Il est l'auteur de nouvelles (Chants africains, 1963), d'un roman (Urgence, 1964) en partie autobiographique, dans lequel il évoque plaisamment les relations interraciales en Afrique du Sud, et d'une pièce de théâtre (Traités comme des esclaves, 1972). Il a retracé sa carrière littéraire, ses voyages et ses rencontres avec des écrivains africains dans l'Écriture noire (1981).

Rivera (José Eustasio)

Écrivain colombien (Neiva del Huila 1889 – New York 1928).

Il fut influencé par les parnassiens et symbolistes français, notamment J. M. de Heredia, lors de la composition de plus de 160 sonnets réunis dans Terre promise (1921). Son unique œuvre en prose, la Voragine (1928), roman néoréaliste, « document sociologique et poèmes en prose » sur la vie des travailleurs du caoutchouc, eut une grande influence sur le développement du roman hispano-américain et fait de lui un des créateurs du roman moderne hispano-américain.

Rivière (Jacques)

Écrivain français (Bordeaux 1886 – Paris 1925).

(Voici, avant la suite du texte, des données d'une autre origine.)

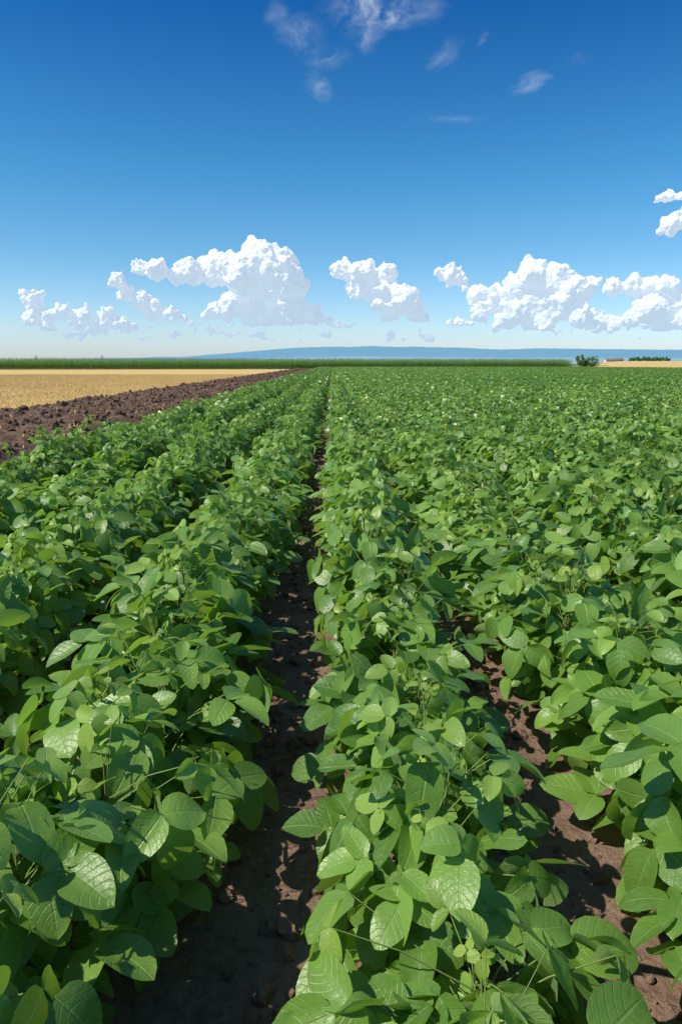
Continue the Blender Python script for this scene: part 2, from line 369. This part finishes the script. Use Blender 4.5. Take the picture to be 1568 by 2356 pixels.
for i in range(8000):
    mg_=R.random()<.45
    x=R.uniform(-4.25,-3.3) if mg_ else R.uniform(-8.2,-4); y=3+R.random()**1.5*90; a=R.uniform(0,6.28); l=R.uniform(.06,.2); z=(0 if mg_ else pz(x,y)+.03)
    d=np.array([math.cos(a),math.sin(a)])*l; q=np.array([-d[1],d[0]])/l*.005
    z2=z+R.uniform(-.01,.06)
    g.add([(x-q[0],y-q[1],z),(x+q[0],y+q[1],z),(x+d[0]+q[0],y+d[1]+q[1],z2),(x+d[0]-q[0],y+d[1]-q[1],z2)],[[0,1,2,3]],rnd=R.random())
o=bpy.data.objects.new('loose_straw',g.mesh('loose_straw',[MAT_STRAW])); scene.collection.objects.link(o)
# ------------------------------------------------------------------ corn
MAT_CORN=leaf_mat('corn_leaf',(0.08,0.19,0.035),(0.19,0.35,0.07),(0.40,0.40,0.14),(0.32,0.54,0.05),.30,False)
def corn(seed):
    R=np.random.default_rng(seed); g=Geo(); H=R.uniform(1.95,2.2)
    tube(g,(0,0,-.05),(R.normal(0,.03),R.normal(0,.03),H),.014,.006,4,mi=0)
    a0=R.uniform(0,3.14)
    for i in range(11):
        z=.25+i*.155; a=a0+math.pi*i+R.normal(0,.3); L=.75*(1-.35*abs(i-5)/6); t=np.linspace(0,1,6); th=1.15-2.1*t
        r=np.cumsum(np.cos(th))*L/6; zz=z+np.cumsum(np.sin(th))*L/6*.8; w_=.045*np.sin(np.pi*np.clip(t*.85+.15,0,1))+.004
        c,s=math.cos(a),math.sin(a)
        V=[]; UV=[]
        for q in range(6):
            for u in (-1,0,1): V.append((r[q]*c-s*u*w_[q],r[q]*s+c*u*w_[q],zz[q]+abs(u)*.015)); UV.append((u*.5+.5,t[q]))
        g.add(V,grid_faces(6,3),np.array(UV),0,R.random(),0)
    for k in range(6):
        a=R.uniform(0,6.28); tube(g,(0,0,H-.05),(math.cos(a)*.09,math.sin(a)*.09,H+.2),.006,.003,3,mi=0)
    g.yg[-6:]=[np.full(9,.8)]*6
    return g.mesh('corn_mesh',[MAT_CORN])
ccorn=mkcol('corn_src',[corn(i) for i in range(6)],'corn_plant')
def cornfront(x): return 150+ (x+70)*(30/135.) 
P=[];Ro=[];Sc=[];Ix=[]
for r in range(14):
    x=-150.0
    while x<62:
        y=cornfront(x)+r*.75+random.gauss(0,.06)
        P.append((x,y,0)); Ro.append((random.gauss(0,.04),random.gauss(0,.04),random.uniform(0,6.28))); s=random.uniform(.90,1.12)*(1+.08*mn.noise(Vector((x*.15,r*.3,0)))); Sc.append((1.1,1.1,s)); Ix.append(random.randrange(6))
        x+=random.uniform(.2,.34)
scatter('corn_field',P,Ro,Sc,Ix,ccorn)
# ------------------------------------------------------------------ bushes and trees
m=M('bark'); MAT_BARK=m.end(m.bsdf(m.mix(m.noise(m.pos(),6),(0.07,0.05,0.035),(0.16,0.12,0.09)),.9,.1))
MAT_TREE=leaf_mat('tree_leaf',(0.04,0.10,0.025),(0.12,0.22,0.05),(0.2,0.2,0.06),(0.2,0.34,0.04),.24,False)
def tree_geo(g,o,H,Wd,seed,nl=2600,ls=.12,trunk=.2):
    R=np.random.default_rng(seed); o=np.array(o,float)
    tube(g,o+[0,0,-.1],o+[0,0,H*.6],H*.03,H*.012,6)
    cl=[]
    for i in range(18):
        d=nrm(R.normal(0,1,3)); q=R.uniform(.3,1)**.5
        c=np.array([d[0]*Wd*.5*q*.8,d[1]*Wd*.5*q*.8,H*(trunk+(1-trunk)/2)+d[2]*H*(1-trunk)/2*q*.8]); cl.append((c,R.uniform(.12,.24)*min(H,Wd)))
        tube(g,o+[0,0,H*R.uniform(.15,.5)],o+c,H*.010,H*.003,4)
    for i in range(nl):
        c,r=cl[R.integers(len(cl))]; d=nrm(R.normal(0,1,3)); p=o+c+d*r*R.uniform(.5,1.1)
        n=nrm(d+R.normal(0,.6,3)); t=nrm(np.cross(n,R.normal(0,1,3))); s=ls*R.uniform(.7,1.4); x=np.cross(n,t)*s*.4
        g.add([p-x,p+t*s*.5-n*s*.1,p+x,p-t*s*.5],[[0,1,2,3]],None,0,R.random(),0)
for i,(px,H,Wd,Y) in enumerate(((1333,3.6,2.6,170),(1362,3.4,3.3,172),(1347,2.6,2.2,171))):
    b=bearing(px,837,1); x=b.x/b.y*Y
    g=Geo(); tree_geo(g,(0,0,0),H,Wd,40+i,1500,.2,.08)
    o=bpy.data.objects.new('bush',g.mesh('bush',[MAT_TREE,MAT_BARK],False)); o.location=(x,Y,0); scene.collection.objects.link(o)
g=Geo()
for i in range(24):
    px=1448+ i*3.8+random.uniform(-2,2); Y=820+random.uniform(-20,20); b=bearing(px,837,1); x=b.x/b.y*Y
    tree_geo(g,(x,Y,gz(x,Y)-.3),random.uniform(4.5,7),random.uniform(4,6),70+i,200,.9,.1)
o=bpy.data.objects.new('distant_trees',g.mesh('distant_trees',[MAT_TREE,MAT_BARK],False)); scene.collection.objects.link(o)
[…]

Attiré d'abord par la peinture et la musique (Études, 1911), lié avec F. Jammes, F. Mauriac et Gide, il entra en 1910 à la N.R.F., qu'il dirigera de 1919 à sa mort. Fait prisonnier dès 1914, il s'ouvrit aux courants de réflexion européens (l'Allemand, 1918 ; Carnets, 1974). Outre ses romans (Aimée, 1922 ; Florence, 1935), sa Correspondance avec Paul Claudel (1926) et sa Correspondance avec Alain-Fournier (1926-1928) révèlent l'extraordinaire curiosité intellectuelle de la jeunesse lettrée à la veille de la Première Guerre mondiale. À la trace de Dieu (1925), De la sincérité avec soi-même (1926), De la foi (1928) marquent les étapes et les hésitations de son évolution religieuse.